Social workers who perform well in care cases tend to think beyond
the actual proceedings, taking a long-term view. They appreciate
that they, or one of their colleagues, will probably have to
continue working with the family and the child after the
proceedings have ended. In that context it is not always helpful to
fight tooth and nail on every issue, leaving the parents angry or
humiliated. These social workers retain their empathy for the
parents, and try to keep a relationship with them.

Finally, social workers who survive care proceedings tend not to
dwell on whether they – or their department, or the parents, or the
guardian – have “won” or “lost”. Their objective is to get the best
result for the child – for the child to be the winner. So even
though going to court is still stressful, the sense of achieving
something for the child sees them through.
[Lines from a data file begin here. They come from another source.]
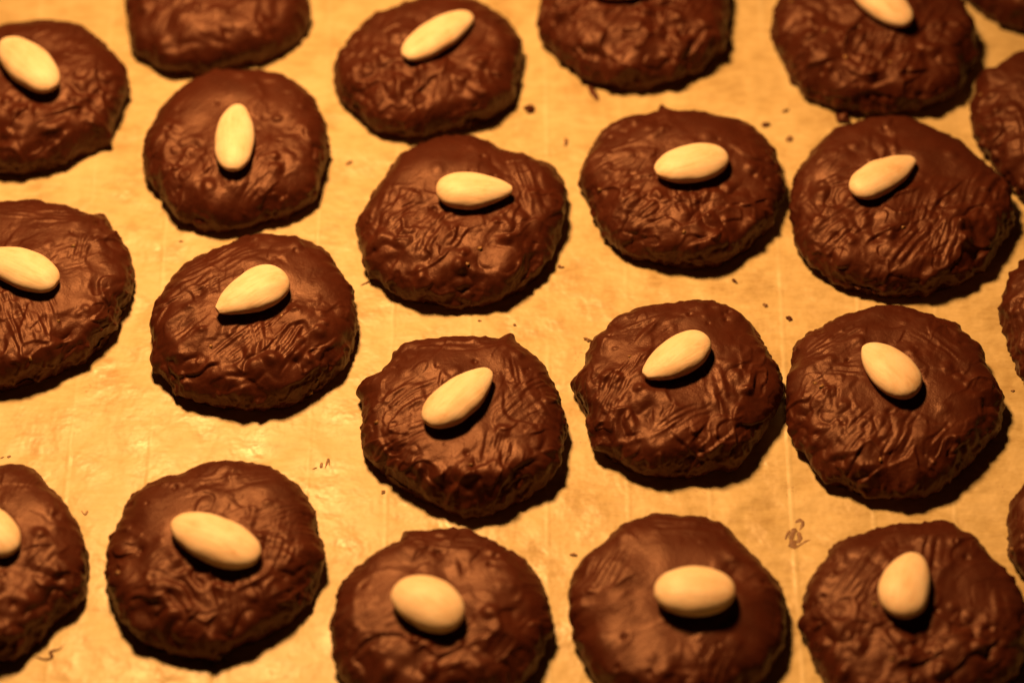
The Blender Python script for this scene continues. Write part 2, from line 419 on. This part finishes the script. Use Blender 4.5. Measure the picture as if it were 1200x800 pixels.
def profile_table(h, z0, R, a=3.1, b=0.40, foot=0.96):
    q = np.concatenate([np.sin(np.linspace(0, np.pi / 2, 700)) ** 1.0])
    z = z0 + (h - z0) * (1 - q ** a) ** b
    q2 = np.linspace(1, foot, 60)[1:]; t = (1 - q2) / (1 - foot)
    z2 = z0 * (1 - t ** 1.6)
    q = np.r_[q, q2]; z = np.r_[z, z2]
    s = np.r_[0, np.cumsum(np.hypot(np.diff(q) * R, np.diff(z)))]
    s /= s[-1]
    nr = -np.gradient(z, s); nz = np.gradient(q * R, s)
    # outward normal is (dz/ds turned): for a curve going outwards and down
    nr, nz = -np.gradient(z, s), np.gradient(q * R, s)
    l = np.hypot(nr, nz); nr /= l; nz /= l
    return s, q, z, nr, nz


def cookie_surface(k, n):
    rec = COOKIES[k]
    rng = np.random.default_rng(1000 + k)
    rough = ROUGHNESS.get(k, 1.0)
    Rt = np.array(rec['r'], float) / 10
    Rm = Rt.mean()
    h = 17.3 + rng.uniform(-.8, 1.0)
    s, q, zt, nr, nz = profile_table(h, 3.6, Rm, a=3.9 + rng.uniform(-.3, .5))
    g = np.linspace(-1, 1, n)
    o_ = rng.uniform(0, 90, 2)
    U, V = np.meshgrid(g, g, indexing='ij')
    u = U.ravel(); v = V.ravel()
    big = np.abs(u) >= np.abs(v)
    rho = np.where(big, np.abs(u), np.abs(v))
    with np.errstate(divide='ignore', invalid='ignore'):
        th = np.where(big, np.where(u >= 0, 0, np.pi) + (np.pi / 4) * np.nan_to_num(v / np.where(u == 0, 1, u)),
                      np.where(v >= 0, np.pi / 2, -np.pi / 2) - (np.pi / 4) * np.nan_to_num(u / np.where(v == 0, 1, v)))
    th = (th + np.pi) % (2 * np.pi) - np.pi
    qq = np.interp(rho, s, q); zz = np.interp(rho, s, zt)
    nnr = np.interp(rho, s, nr); nnz = np.interp(rho, s, nz)
    ang = np.r_[np.arange(72) / 72 * 2 * np.pi - np.pi, np.pi]
    Rth = np.interp(th, ang, np.r_[Rt, Rt[0]])
    spur = 0 * th
    for sa_, sm_, sw_ in SPURS.get(k, []):
        dth = (th - math.radians(sa_) + np.pi) % (2 * np.pi) - np.pi
        spur = spur + sm_ * np.exp(-(dth / math.radians(sw_)) ** 2)
    Rth = Rth + .6 * noise(np.cos(th) * 4.5 + o_[0], np.sin(th) * 4.5 + o_[1], zz / 9) + 1.1 * np.clip(noise(np.cos(th) * 11 + o_[1], np.sin(th) * 11 + o_[0], zz / 5), -.25, 1)
    r = qq * (Rm * (1 - qq ** 2) + Rth * qq ** 2) + spur * qq ** 14 * np.exp(-((zz - 6.0) / 3.0) ** 2)
    x = r * np.cos(th); y = r * np.sin(th)
    nx = nnr * np.cos(th); ny = nnr * np.sin(th)
    o = rng.uniform(0, 200, 3)
    X, Y, Z = x + o[0], y + o[1], zz + o[2]
    xr, yr = x / Rm, y / Rm

    top = sstep(0.25, 0.8, nnz)
    sm = np.zeros_like(x)
    pat = SMOOTH.get(k) or [(rng.uniform(-.6, .6), rng.uniform(-.3, .7), rng.uniform(.3, .55)) for _ in range(3)]
    wob = 0.25 * noise(X / 9, Y / 9, o[2])
    for cx, cy, cr in pat:
        d = np.hypot(xr - cx, yr - cy) / cr + wob
        sm = np.maximum(sm, 1 - sstep(0.55, 1.15, d))
    rough_mask = 1 - 0.93 * sm
    # the coat was wiped away from the viewer: the near half is left lumpier
    front = sstep(.35, -.45, yr + .35 * noise(X / 14, Y / 14, 7.7))
    rough_mask = rough_mask * (.45 + .75 * front)

    # broad lumps of the dough
    D = 2.0 * noise(X / 24, Y / 24, Z / 24)
    D += 2.4 * noise(X / 11, Y / 11, Z / 11) * (0.45 + 0.55 * rough_mask)
    # thick folds of chocolate: billows with sharp creases between them
    wx = X + 2.2 * noise(X / 7, Y / 7, Z / 7 + 5); wy = Y + 2.2 * noise(X / 7 + 9, Y / 7, Z / 7)
    b1 = np.abs(noise(wx / 6.5, wy / 6.5, Z / 6.5 + 3))
    b2 = np.abs(noise(wx / 3.4 + 7, wy / 3.4, Z / 3.4))
    patchy = sstep(-.15, .3, noise(X / 15 + 3, Y / 15, Z / 15))
    D += rough * rough_mask * (3.1 * (b1 - .15) * (0.12 + .88 * patchy) + 0.3 * (b2 - .15) * patchy) * (.6 + .4 * top)
    # overlapping layers: little ledges where the brush laid one coat over another
    fa = rng.uniform(.2, 1.4)
    lx = wx * math.cos(fa) + wy * math.sin(fa); ly = -wx * math.sin(fa) + wy * math.cos(fa)
    for sc, am, sd in ((15.0, 1.1, 1.3), (8.0, .9, 8.8), (4.5, .48, 4.1)):
        w2 = noise(lx / (sc * 1.9) + sd * 3, ly / sc + sd, Z / sc + sd)
        keep = sstep(-.1, .25, noise(X / 13 + sd, Y / 13, sd * 2))
        D += rough * am * keep * (.12 + .88 * rough_mask) * (.6 + .4 * top) * (sstep(-.025, .025, w2 - .03) * (1.0 - 1.3 * np.clip(w2, 0, .6)) - .35)
    # nut chunks under the coating
    nb = int(38 * rough)
    bx = rng.uniform(-1.02, 1.02, nb); by = rng.uniform(-1.02, 0.95, nb) - .25 * rng.random(nb)
    for cx, cy in zip(bx, by):
        rr = math.hypot(cx, cy)
        if rr > 1.0 or (rr < 0.35 and rng.random() < .7):
            continue
        br = rng.uniform(1.0, 2.9); hh = br * rng.uniform(.28, .58)
        d2 = ((x - cx * Rm) ** 2 + (y - cy * Rm) ** 2 * rng.uniform(.7, 1.5)) / br ** 2
        near = d2 < 4
        D[near] += hh * np.exp(-d2[near] ** 1.5 * 1.3) * (0.3 + 0.7 * rough_mask[near])
    # pin holes and dents
    for _ in range(int(14 * rough)):
        cx, cy = rng.uniform(-.85, .85, 2); pr = rng.uniform(.5, 1.2)
        d2 = ((x - cx * Rm) ** 2 + (y - cy * Rm) ** 2) / pr ** 2
        near = d2 < 5
        D[near] -= pr * rng.uniform(.5, .9) * np.exp(-d2[near])
    # dragged brush marks
    strokes = list(STROKES.get(k, []))
    for _ in range(5 if not strokes else 2):
        a = rng.uniform(0, 2 * np.pi); rr = rng.uniform(.3, .75)
        strokes.append((rr * math.cos(a), rr * math.sin(a), rng.uniform(20, 110), rng.uniform(.5, .8), rng.uniform(.25, .45),
                        rng.uniform(1.7, 2.4), rng.uniform(.25, .45), rng.uniform(-.3, .3)))
    for i, (cx, cy, an, ln, wd, lam, amp, cu) in enumerate(strokes):
        ca, sa = math.cos(math.radians(an)), math.sin(math.radians(an))
        dx = x - cx * Rm; dy = y - cy * Rm
        sl = dx * ca + dy * sa
        tt = -dx * sa + dy * ca + cu * sl ** 2 / Rm
        tt = tt + 0.7 * noise(X / 6, Y / 6, i * 3.7)
        e = np.hypot(sl / (ln * Rm * .5), tt / (wd * Rm * .5)) + 0.35 * noise(X / 4, Y / 4, i * 5.1)
        m = (1 - sstep(.65, 1.1, e)) * (0.25 + 0.75 * top) * (1 - .8 * sm * (i >= len(STROKES.get(k, []))))
        if m.max() <= 0:
            continue
        rid = np.abs(noise(tt / (lam * 1.25) + i * 17.3, sl / (lam * 9) + o[0], o[1])) * 2.0 - .45
        rid += 0.22 * (np.abs(noise(tt / lam * 2.1 + i * 11, sl / (lam * 12), o[2])) * 2 - .45)
        D = D * (1 - 0.35 * m) + m * amp * 1.55 * rid
    # raised lip where the wiped patches end, like dragged chocolate
    D += 0.35 * np.exp(-((sm - .45) / .22) ** 2) * (sm > .02) * (0.5 + noise(X / 5, Y / 5, 1.7))
    # small grit, stronger round the sides
    side = 1 - top
    D += (0.05 * rough_mask + 0.16 * side * rough) * noise(X / 1.7, Y / 1.7, Z / 1.7) * 1.5
    D += side * rough * .95 * np.clip(noise(X / 2.6, Y / 2.6, Z / 2.6) - .1, 0, 1) * 2
    D += side * 0.5 * noise(np.cos(th) * 9 + o[0], np.sin(th) * 9 + o[1], 0.2)
    fade = sstep(0.0, 1.2, zz)       # keep the underside on the paper
    x = x + nx * D * (0.35 + .65 * fade); y = y + ny * D * (0.35 + .65 * fade)
    z = zz + nnz * D * fade
    z = np.maximum(z, 0) - 0.3
    return x, y, z, Rm


def cap_loop(n):
    i = np.arange(n)
    a = i * n                       # j = 0 edge
    b = (n - 1) * n + i             # i = n-1 edge
    c = i[::-1] * n + n - 1
    d = i[::-1]
    return np.concatenate([a[:-1], b[:-1], c[:-1], d[:-1]])


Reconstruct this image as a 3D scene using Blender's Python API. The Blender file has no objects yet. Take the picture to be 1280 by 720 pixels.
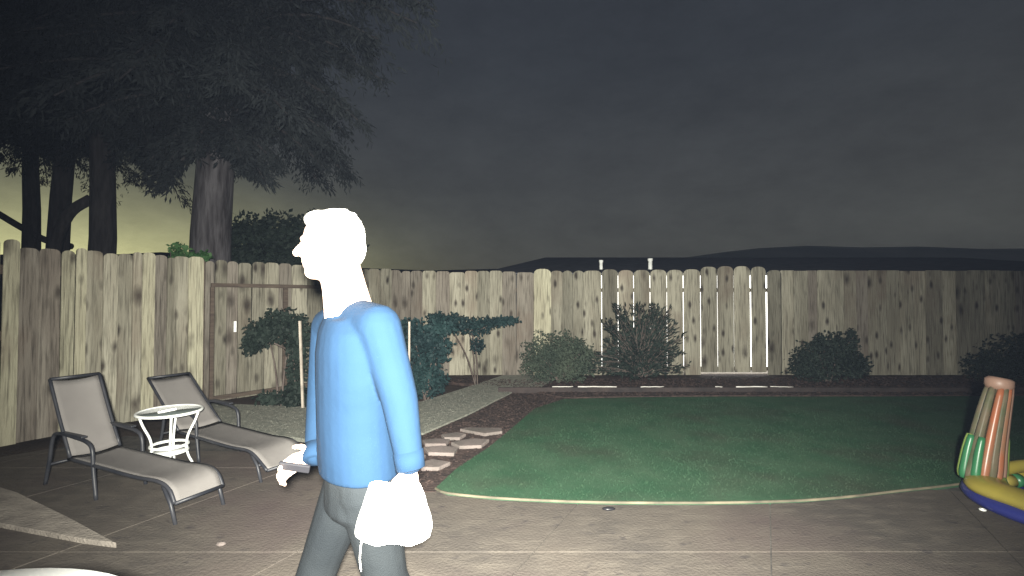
import bpy, bmesh, math, random
import numpy as np
from mathutils import Vector, Matrix
random.seed(7); rng = np.random.default_rng(7)
S = bpy.context.scene
COL = S.collection
R = math.radians
CAMH = 1.4
# ------------------------------------------------------------------ camera
cd = bpy.data.cameras.new('camera'); cam = bpy.data.objects.new('camera', cd); COL.objects.link(cam)
cd.sensor_width = 36; cd.lens = 16.875; cd.clip_start = .05; cd.clip_end = 600
cam.location = (0, 0, CAMH); cam.rotation_euler = (R(90 + 1.15), 0, 0)
S.camera = cam
# ------------------------------------------------------------------ night sky with a dusk glow low in the west
W = bpy.data.worlds.new('World'); S.world = W; W.use_nodes = True
nt = W.node_tree; N = nt.nodes; L = nt.links
bg = N['Background']; bg.inputs['Strength'].default_value = 1.0
tc = N.new('ShaderNodeTexCoord'); sx = N.new('ShaderNodeSeparateXYZ'); L.new(tc.outputs['Generated'], sx.inputs[0])
def wmath(op, a, b=None, clamp=False):
    n = N.new('ShaderNodeMath'); n.operation = op; n.use_clamp = clamp
    for i, v in enumerate((a, b)):
        if v is None: continue
        if isinstance(v, (int, float)): n.inputs[i].default_value = v
        else: L.new(v, n.inputs[i])
    return n.outputs[0]
ramp = N.new('ShaderNodeValToRGB'); L.new(sx.outputs['Z'], ramp.inputs[0])
e = ramp.color_ramp.elements
e[0].position = 0.0; e[0].color = (.036, .038, .036, 1)
e[1].position = 1.0; e[1].color = (.014, .016, .021, 1)
q = e.new(.11); q.color = (.050, .052, .048, 1)
q = e.new(.24); q.color = (.039, .041, .041, 1)
q = e.new(.42); q.color = (.024, .027, .031, 1)
q = e.new(.6); q.color = (.018, .021, .027, 1)
dot = N.new('ShaderNodeVectorMath'); dot.operation = 'DOT_PRODUCT'; L.new(tc.outputs['Generated'], dot.inputs[0])
dot.inputs[1].default_value = (-.72, .69, 0)
az = wmath('POWER', wmath('MAXIMUM', dot.outputs['Value'], 0), 13)
el = wmath('POWER', wmath('SUBTRACT', 1.0, wmath('MULTIPLY', wmath('ABSOLUTE', sx.outputs['Z']), 2.7), True), 3.4)
gl = wmath('MULTIPLY', az, el)
gcol = N.new('ShaderNodeMix'); gcol.data_type = 'RGBA'; gcol.blend_type = 'ADD'
L.new(gl, gcol.inputs['Factor']); L.new(ramp.outputs[0], gcol.inputs['A']); gcol.inputs['B'].default_value = (1.18, 1.15, .52, 1)
nz = N.new('ShaderNodeTexNoise'); nz.inputs['Scale'].default_value = 5; nz.inputs['Detail'].default_value = 12; nz.inputs['Roughness'].default_value = .72
mp = N.new('ShaderNodeMapping'); mp.inputs['Scale'].default_value = (1, 1, 2.2); L.new(tc.outputs['Generated'], mp.inputs[0]); L.new(mp.outputs[0], nz.inputs[0])
mr = N.new('ShaderNodeMapRange'); L.new(nz.outputs['Fac'], mr.inputs[0]); mr.inputs[1].default_value = .3; mr.inputs[2].default_value = .7
mr.inputs[3].default_value = .78; mr.inputs[4].default_value = 1.22
mul = N.new('ShaderNodeVectorMath'); mul.operation = 'SCALE'; L.new(gcol.outputs['Result'], mul.inputs[0]); L.new(mr.outputs[0], mul.inputs['Scale'])
sky = N.new('ShaderNodeTexSky'); sky.sky_type = 'NISHITA'; sky.sun_disc = False
sky.sun_elevation = R(-4); sky.sun_rotation = R(-46)
sk = N.new('ShaderNodeVectorMath'); sk.operation = 'SCALE'; L.new(sky.outputs[0], sk.inputs[0]); sk.inputs['Scale'].default_value = .06
ad = N.new('ShaderNodeVectorMath'); ad.operation = 'ADD'; L.new(mul.outputs[0], ad.inputs[0]); L.new(sk.outputs[0], ad.inputs[1])
L.new(ad.outputs[0], bg.inputs['Color'])
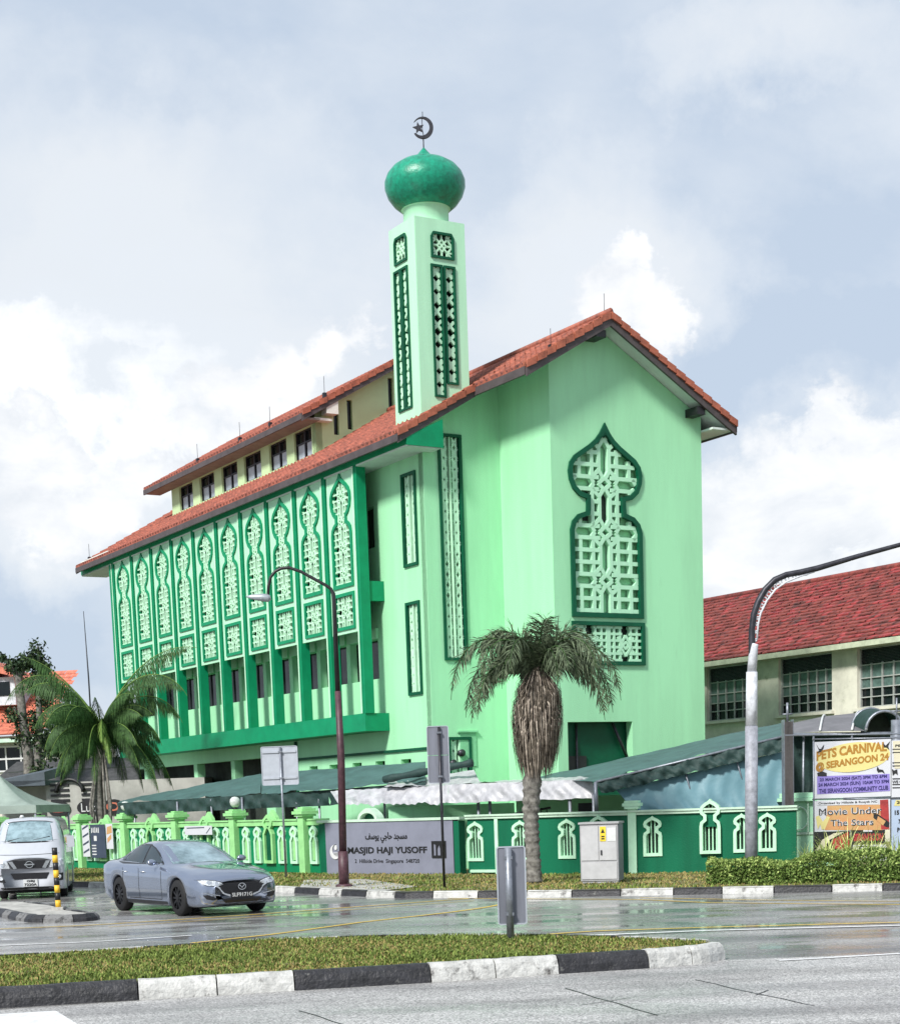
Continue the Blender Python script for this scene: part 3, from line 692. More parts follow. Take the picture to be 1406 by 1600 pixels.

Jonathan Dickens is a lecturer in social work,
University of East Anglia. 


1 Unpublished study. For information
contact the author at

Legal problems  

“What we have is an adversarial system where it’s ‘let’s knock the
local authority even if they have done a good job’. Yes, you might
get the odd platitudinous remark from a judge about how well the
social worker has done, but the premise of the family proceedings
court – and certainly the higher up you go – is that the local
authority has done it wrong and poorly, and needs to be watched and
scrutinised at all costs otherwise it will do something terrible.”
Social services manager

“You find that you have everyone coming at you from different
directions…it is very, very pressurised…to me at that time, I
felt as if this is not what I want to do, I want to be a social
worker!” Social worker

The research

The study consisted of more than 50 interviews with social
workers, social services managers and local authority lawyers in
2001-2 and was supported by a grant from the Nuffield Foundation.
The interviews were in six local authorities in England equally
divided between social services and legal staff.